→ **What the exercise asks**
Set down word for word each line from the start of the listing through the line that contains "scene.camera = camo", both included.

→ **Raw data**
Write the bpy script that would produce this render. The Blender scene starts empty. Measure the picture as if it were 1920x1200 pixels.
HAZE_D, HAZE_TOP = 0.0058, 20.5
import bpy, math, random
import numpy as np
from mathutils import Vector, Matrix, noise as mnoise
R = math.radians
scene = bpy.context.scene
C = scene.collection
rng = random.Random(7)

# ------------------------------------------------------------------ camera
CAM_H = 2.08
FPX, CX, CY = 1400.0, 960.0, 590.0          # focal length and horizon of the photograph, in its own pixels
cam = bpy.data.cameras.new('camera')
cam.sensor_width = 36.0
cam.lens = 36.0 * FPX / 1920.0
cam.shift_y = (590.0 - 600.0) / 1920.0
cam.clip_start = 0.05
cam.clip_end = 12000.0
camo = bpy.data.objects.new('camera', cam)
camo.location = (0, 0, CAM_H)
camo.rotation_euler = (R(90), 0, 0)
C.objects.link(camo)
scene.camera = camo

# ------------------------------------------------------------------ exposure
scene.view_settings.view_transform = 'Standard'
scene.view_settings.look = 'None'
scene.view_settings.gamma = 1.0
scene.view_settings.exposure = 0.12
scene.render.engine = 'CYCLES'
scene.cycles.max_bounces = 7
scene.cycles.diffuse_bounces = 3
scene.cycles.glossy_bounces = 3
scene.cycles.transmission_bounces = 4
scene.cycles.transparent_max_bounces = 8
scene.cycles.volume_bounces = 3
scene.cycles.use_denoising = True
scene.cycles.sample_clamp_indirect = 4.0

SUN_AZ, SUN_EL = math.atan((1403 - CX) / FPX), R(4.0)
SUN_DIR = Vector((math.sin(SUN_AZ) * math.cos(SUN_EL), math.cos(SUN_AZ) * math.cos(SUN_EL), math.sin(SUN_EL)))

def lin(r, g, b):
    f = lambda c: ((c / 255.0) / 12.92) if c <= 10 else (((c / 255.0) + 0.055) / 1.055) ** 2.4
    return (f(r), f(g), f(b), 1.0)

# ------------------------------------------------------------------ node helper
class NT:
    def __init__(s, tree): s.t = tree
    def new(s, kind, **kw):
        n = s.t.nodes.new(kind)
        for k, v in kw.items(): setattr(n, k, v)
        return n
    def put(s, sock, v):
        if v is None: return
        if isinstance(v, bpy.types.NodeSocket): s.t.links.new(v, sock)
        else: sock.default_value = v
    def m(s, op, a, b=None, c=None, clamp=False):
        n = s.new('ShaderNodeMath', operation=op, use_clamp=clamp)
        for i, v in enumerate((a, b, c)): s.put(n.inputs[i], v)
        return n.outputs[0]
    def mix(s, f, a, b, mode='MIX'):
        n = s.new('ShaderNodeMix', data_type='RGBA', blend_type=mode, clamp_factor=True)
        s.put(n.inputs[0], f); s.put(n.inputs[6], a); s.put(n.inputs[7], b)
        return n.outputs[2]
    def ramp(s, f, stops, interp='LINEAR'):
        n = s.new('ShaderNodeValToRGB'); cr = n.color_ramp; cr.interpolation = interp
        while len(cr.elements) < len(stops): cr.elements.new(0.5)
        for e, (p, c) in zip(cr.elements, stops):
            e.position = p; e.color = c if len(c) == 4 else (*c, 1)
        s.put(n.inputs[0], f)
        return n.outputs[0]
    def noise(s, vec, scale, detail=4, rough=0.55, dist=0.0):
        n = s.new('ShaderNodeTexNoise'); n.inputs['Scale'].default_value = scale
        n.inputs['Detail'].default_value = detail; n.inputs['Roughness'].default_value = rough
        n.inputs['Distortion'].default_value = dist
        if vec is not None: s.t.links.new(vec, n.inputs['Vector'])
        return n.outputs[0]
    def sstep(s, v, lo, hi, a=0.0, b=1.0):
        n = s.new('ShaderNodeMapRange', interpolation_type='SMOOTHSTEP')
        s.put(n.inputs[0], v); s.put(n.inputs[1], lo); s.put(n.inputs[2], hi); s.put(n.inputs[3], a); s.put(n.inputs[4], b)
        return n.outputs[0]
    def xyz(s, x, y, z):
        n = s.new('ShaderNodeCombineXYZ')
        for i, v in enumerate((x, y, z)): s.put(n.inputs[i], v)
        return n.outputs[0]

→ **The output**
Write the bpy script that would produce this render. The Blender scene starts empty. Measure the picture as if it were 1920x1200 pixels.
HAZE_D, HAZE_TOP = 0.0058, 20.5
import bpy, math, random
import numpy as np
from mathutils import Vector, Matrix, noise as mnoise
R = math.radians
scene = bpy.context.scene
C = scene.collection
rng = random.Random(7)

# ------------------------------------------------------------------ camera
CAM_H = 2.08
FPX, CX, CY = 1400.0, 960.0, 590.0          # focal length and horizon of the photograph, in its own pixels
cam = bpy.data.cameras.new('camera')
cam.sensor_width = 36.0
cam.lens = 36.0 * FPX / 1920.0
cam.shift_y = (590.0 - 600.0) / 1920.0
cam.clip_start = 0.05
cam.clip_end = 12000.0
camo = bpy.data.objects.new('camera', cam)
camo.location = (0, 0, CAM_H)
camo.rotation_euler = (R(90), 0, 0)
C.objects.link(camo)
scene.camera = camo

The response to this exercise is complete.